“Wanneer ik kinderen heb gaan die zeker naar de crèche. Is goed voor hun ontwikkeling”, zo luidde mijn overtuiging. Dus toen mijn zwangerschapsverlof eindigde, brachten we ons kleine hummeltje voor een dag per week naar de crèche. Ben sliep helaas haast niet overdag dus dat was ook voor de crèche leidsters, die uiteraard geen uren buiten konden lopen met hem zodat hij wél sliep, een uitdaging. “Nee hoor, weer bijna niet geslapen” hoorden we wanneer we hem ophaalden.
Toen we overgingen tot inbakeren en de crèche op ons verzoek hieraan meedeed, ging het gelukkig beter. Maar Ben was continu verkouden en veel ziek. Ik zag er eerlijk gezegd het voordeel niet meer van in.
Dus toen mijn schoonmoeder aangaf minder te gaan werken en een oppasdag te willen, kwam dit ons prima uit. En de immer druipende neus verdween ook direct.
Heerlijk vindt Ben het bij zijn beide opa’s en oma’s. Het is altijd dikke pret. Hij is nu ruim 1,5 jaar oud en speelt al veel met de buurkindjes en kinderen van vrienden.
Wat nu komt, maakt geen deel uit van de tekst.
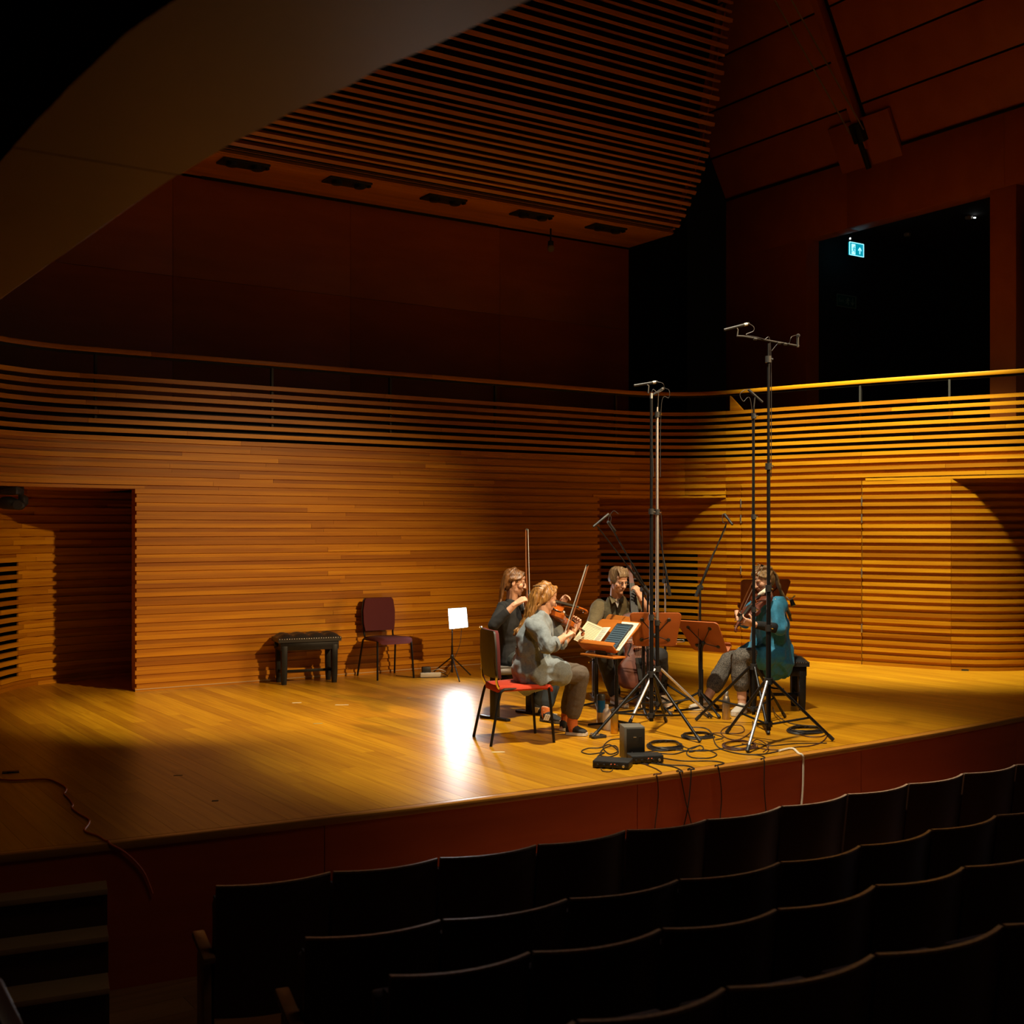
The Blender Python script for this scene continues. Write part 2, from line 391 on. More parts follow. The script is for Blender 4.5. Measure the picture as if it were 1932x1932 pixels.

Maar waar we nu tegenaan lopen is dat hij zó gewend is altijd bij papa, mama, opa of oma te zijn, dat hij hard begint te huilen wanneer wij niet in beeld zijn. Als hij buiten speelt met de buurkindjes en ik even naar binnen loop, huilt hij. Blijft hij een klein uurtje bij de buurvrouw terwijl ik een klusje moet doen, huilt hij dat hele uur.
Hij is het niet gewend met (relatief) vreemden te zijn.
“Het is vast een fase”. Misschien, maar die fase is er inmiddels al een maand of 10.
Dus hebben André en ik het gesprek ‘wel of geen crèche’ toch maar weer eens gevoerd. Omdat dat zo goed is voor zijn ontwikkeling. Toch? Nou ja, we gaan het in ieder geval maar weer eens proberen.